From The Undanced Dance (2023)
The youthful vitality of Norwegian drummer Emil Karlsen has played a key role in the recent revival of Bead Records. Currently, he helps Wachsmann to run the label. On this release Karlsen is heard with light.box, an electroacoustic duo formed by trumpeter Alex Bonney and bass guitarist Pierre Alexandre Tremblay. Unstintingly dynamic and emphatic at the kit, Karlsen brings choreographic definition to light.box’s ambient abstraction, finely etching impromptu designs across their planes of grittily textured noise and metallic chiming.

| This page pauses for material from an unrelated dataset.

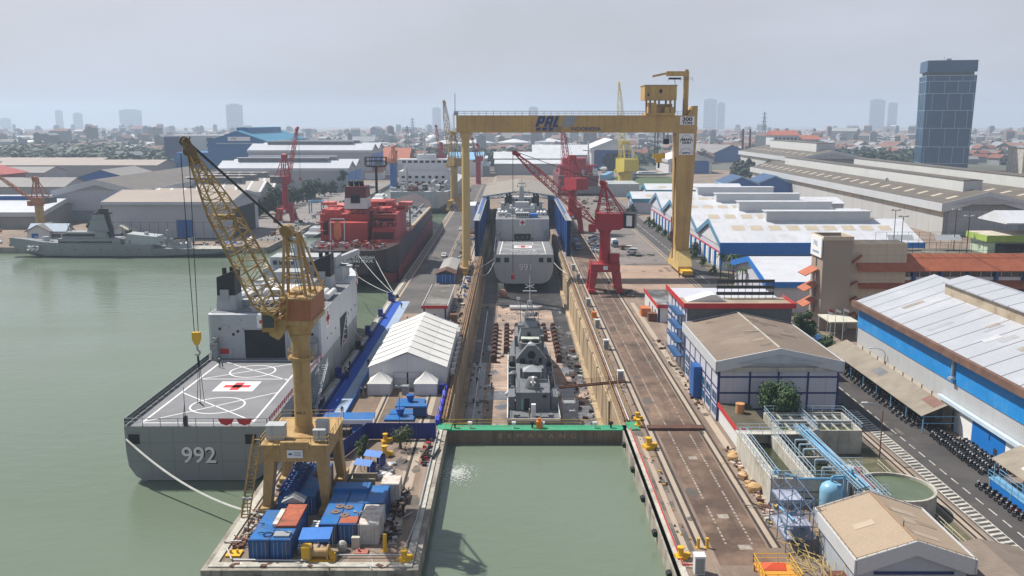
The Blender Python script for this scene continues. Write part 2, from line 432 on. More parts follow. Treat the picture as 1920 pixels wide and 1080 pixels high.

John Butcher/Dominic Lash/Emil Karlsen
“Jasper”
From Here And How (2023)
On this release Karlsen teams up with saxophonist John Butcher and double bassist Dominic Lash. The recording actually documents their first performance as a trio, yet the entire album constitutes a master class in closely attentive group playing, with individual contributions conspiring to nurture a collective identity that is fluent and intuitive, rather than formulaic or fixed. Anticipation and responsiveness become indistinguishable as the three musicians settle into their continuously evolving creative relationship.
Alex Bonney/Paul Dunmall/Mark Sanders
“Arid/In Phase”
From The Beholder’s Share (2023)
The most recent addition to the catalogue is yet another fascinating display of improvisatory virtuosity. On this occasion the trumpet and electronics of Alex Bonney engage with Paul Dunmall’s saxophones and Mark Sanders’s drums. A wealth of past experience may be distilled within the three tracks on The Beholder’s Share, but the music still seems to teeter on the edge of each moment, its poise and intensity testifying not only to the calibre of the playing, but also to an underlying recognition that improvisation is forever now.